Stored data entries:
_____

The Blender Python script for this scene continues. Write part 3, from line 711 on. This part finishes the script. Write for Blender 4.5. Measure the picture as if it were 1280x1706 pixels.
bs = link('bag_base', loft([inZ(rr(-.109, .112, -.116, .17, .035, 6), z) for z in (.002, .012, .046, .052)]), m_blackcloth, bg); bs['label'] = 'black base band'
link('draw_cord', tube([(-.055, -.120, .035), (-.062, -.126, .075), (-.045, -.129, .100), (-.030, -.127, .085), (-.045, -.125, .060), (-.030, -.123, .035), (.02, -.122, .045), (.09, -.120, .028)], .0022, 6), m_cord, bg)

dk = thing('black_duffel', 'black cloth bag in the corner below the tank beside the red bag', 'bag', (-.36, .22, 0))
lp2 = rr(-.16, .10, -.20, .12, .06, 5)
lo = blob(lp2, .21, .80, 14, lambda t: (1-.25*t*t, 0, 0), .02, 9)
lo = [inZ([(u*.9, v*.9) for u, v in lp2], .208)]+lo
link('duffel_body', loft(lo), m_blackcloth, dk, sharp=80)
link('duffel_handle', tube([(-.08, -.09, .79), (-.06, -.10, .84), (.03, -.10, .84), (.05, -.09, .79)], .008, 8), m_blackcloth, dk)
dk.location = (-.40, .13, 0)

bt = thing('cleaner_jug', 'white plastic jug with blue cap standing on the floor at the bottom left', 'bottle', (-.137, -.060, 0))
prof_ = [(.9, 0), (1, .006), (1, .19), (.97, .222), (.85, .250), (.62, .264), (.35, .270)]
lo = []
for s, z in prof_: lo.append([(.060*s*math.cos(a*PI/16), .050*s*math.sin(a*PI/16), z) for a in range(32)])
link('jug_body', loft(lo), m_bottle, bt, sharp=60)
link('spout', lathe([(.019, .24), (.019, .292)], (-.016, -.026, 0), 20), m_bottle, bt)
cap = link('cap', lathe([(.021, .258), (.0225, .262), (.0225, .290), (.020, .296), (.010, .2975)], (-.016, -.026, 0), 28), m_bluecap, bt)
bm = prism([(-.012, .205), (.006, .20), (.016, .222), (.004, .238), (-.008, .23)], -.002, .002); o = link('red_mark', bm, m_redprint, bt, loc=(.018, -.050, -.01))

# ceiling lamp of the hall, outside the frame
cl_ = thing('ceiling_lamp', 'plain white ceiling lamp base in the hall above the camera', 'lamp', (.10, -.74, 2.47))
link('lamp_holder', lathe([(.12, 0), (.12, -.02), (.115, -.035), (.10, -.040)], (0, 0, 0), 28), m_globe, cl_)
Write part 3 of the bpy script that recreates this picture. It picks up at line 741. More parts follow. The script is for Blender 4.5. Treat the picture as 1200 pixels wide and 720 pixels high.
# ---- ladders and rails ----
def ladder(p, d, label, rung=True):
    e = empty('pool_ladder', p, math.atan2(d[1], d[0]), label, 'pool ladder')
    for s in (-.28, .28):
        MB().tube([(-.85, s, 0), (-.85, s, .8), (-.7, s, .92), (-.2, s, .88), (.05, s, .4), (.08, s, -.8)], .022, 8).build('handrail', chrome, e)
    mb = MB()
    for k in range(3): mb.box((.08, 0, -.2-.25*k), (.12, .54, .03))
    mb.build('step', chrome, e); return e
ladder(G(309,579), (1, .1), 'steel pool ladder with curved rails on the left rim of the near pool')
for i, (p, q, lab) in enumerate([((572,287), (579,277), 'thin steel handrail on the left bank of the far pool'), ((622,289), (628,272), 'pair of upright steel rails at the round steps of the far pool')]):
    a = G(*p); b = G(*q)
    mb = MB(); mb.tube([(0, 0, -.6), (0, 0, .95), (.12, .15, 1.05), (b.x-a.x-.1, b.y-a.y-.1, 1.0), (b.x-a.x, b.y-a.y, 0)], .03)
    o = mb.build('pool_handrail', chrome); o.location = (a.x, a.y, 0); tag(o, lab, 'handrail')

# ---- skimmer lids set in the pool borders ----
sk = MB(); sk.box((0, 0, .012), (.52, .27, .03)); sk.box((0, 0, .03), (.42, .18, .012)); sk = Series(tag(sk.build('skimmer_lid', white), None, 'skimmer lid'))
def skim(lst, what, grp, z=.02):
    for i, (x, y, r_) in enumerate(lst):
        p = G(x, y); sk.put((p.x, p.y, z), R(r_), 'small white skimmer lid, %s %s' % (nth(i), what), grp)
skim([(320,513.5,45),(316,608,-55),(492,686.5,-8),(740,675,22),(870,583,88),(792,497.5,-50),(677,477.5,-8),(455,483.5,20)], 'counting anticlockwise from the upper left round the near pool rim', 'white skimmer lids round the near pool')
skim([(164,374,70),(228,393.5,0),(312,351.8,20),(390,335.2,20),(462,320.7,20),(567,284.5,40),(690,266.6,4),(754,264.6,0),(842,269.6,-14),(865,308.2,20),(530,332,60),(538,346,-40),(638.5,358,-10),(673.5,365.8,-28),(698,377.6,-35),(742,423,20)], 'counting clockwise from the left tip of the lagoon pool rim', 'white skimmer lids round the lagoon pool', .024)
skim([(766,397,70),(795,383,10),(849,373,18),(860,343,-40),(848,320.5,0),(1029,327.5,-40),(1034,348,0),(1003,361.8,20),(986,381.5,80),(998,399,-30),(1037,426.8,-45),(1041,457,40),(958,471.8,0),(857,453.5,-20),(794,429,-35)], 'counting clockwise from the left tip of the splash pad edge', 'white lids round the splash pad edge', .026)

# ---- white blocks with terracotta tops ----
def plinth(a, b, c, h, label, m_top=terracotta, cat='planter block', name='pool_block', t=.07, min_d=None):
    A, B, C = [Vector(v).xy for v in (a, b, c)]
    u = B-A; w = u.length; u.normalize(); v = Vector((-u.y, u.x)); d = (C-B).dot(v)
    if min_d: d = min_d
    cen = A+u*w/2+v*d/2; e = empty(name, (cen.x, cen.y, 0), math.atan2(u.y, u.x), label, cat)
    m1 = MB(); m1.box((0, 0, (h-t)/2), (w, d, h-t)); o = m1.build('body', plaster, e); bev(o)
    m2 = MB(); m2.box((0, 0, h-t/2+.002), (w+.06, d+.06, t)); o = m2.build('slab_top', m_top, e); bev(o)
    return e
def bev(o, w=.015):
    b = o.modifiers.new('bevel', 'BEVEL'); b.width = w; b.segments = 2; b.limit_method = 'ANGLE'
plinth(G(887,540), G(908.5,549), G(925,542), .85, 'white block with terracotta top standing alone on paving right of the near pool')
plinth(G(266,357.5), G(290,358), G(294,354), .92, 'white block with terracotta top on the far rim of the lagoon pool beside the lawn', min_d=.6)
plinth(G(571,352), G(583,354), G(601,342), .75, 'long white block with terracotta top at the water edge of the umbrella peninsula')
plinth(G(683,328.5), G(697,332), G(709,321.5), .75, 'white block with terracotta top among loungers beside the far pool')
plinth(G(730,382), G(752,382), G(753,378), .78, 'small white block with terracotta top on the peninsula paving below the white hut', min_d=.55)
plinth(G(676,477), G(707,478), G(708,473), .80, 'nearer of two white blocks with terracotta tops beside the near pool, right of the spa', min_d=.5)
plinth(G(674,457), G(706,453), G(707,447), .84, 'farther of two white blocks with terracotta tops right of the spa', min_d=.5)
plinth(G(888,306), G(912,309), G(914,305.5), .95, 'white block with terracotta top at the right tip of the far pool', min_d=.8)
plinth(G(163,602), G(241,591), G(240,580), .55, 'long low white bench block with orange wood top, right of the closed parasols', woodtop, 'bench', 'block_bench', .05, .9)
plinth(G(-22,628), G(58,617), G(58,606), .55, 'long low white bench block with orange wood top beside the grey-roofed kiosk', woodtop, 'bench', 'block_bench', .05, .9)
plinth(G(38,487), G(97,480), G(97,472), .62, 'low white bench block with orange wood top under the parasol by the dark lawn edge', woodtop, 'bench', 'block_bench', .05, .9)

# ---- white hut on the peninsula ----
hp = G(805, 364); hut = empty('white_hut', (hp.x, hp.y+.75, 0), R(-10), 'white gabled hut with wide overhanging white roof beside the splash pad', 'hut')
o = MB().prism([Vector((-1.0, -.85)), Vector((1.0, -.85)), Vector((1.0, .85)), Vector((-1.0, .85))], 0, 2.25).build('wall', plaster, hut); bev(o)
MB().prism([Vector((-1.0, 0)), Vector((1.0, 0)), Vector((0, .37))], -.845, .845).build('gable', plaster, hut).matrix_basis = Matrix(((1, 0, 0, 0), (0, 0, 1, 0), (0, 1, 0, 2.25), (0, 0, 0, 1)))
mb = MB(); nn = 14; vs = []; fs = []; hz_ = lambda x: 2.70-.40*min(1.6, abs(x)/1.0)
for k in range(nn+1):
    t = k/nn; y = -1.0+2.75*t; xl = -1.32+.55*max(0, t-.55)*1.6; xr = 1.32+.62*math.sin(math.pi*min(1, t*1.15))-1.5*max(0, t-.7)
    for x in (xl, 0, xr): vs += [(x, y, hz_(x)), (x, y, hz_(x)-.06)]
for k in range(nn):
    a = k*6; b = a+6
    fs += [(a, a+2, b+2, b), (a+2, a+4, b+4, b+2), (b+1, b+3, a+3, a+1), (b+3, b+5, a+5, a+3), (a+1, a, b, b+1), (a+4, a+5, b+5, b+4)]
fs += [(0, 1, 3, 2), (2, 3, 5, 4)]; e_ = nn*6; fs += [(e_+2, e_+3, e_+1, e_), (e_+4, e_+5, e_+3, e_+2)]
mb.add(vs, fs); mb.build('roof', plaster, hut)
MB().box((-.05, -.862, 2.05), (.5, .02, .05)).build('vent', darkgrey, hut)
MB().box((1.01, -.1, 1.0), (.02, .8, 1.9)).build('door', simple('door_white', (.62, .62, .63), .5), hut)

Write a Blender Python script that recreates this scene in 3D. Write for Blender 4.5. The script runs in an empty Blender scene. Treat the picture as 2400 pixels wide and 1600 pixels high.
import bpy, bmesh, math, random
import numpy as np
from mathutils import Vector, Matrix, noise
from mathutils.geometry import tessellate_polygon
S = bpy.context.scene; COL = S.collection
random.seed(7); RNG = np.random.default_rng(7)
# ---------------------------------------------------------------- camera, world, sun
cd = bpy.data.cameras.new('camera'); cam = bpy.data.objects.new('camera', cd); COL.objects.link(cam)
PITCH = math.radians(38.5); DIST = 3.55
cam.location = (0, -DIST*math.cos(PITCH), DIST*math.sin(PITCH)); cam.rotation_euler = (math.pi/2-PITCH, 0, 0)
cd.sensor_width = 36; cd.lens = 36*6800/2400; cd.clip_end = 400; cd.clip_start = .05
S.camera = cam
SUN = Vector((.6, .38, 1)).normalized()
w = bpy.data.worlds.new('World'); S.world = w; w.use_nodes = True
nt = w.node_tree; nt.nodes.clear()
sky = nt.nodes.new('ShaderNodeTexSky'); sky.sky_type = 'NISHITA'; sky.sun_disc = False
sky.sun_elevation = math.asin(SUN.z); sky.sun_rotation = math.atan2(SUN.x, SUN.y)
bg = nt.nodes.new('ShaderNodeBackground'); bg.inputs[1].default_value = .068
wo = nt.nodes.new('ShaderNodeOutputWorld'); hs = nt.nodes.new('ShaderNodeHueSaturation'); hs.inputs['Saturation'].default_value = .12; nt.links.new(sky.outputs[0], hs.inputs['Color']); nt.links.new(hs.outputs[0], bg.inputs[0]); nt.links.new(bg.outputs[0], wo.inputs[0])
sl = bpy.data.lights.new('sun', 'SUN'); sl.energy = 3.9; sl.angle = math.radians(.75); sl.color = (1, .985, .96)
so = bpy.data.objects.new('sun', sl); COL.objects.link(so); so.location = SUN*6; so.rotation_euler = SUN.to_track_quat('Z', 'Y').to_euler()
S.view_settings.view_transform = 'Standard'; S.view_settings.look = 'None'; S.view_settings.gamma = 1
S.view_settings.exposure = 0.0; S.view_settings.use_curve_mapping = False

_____

Problem description>
Using the material above, gather every line that includes "picture".

The result>
The Blender Python script for this scene continues. Write part 3, from line 711 on. This part finishes the script. Write for Blender 4.5. Measure the picture as if it were 1280x1706 pixels.
Write part 3 of the bpy script that recreates this picture. It picks up at line 741. More parts follow. The script is for Blender 4.5. Treat the picture as 1200 pixels wide and 720 pixels high.
Write a Blender Python script that recreates this scene in 3D. Write for Blender 4.5. The script runs in an empty Blender scene. Treat the picture as 2400 pixels wide and 1600 pixels high.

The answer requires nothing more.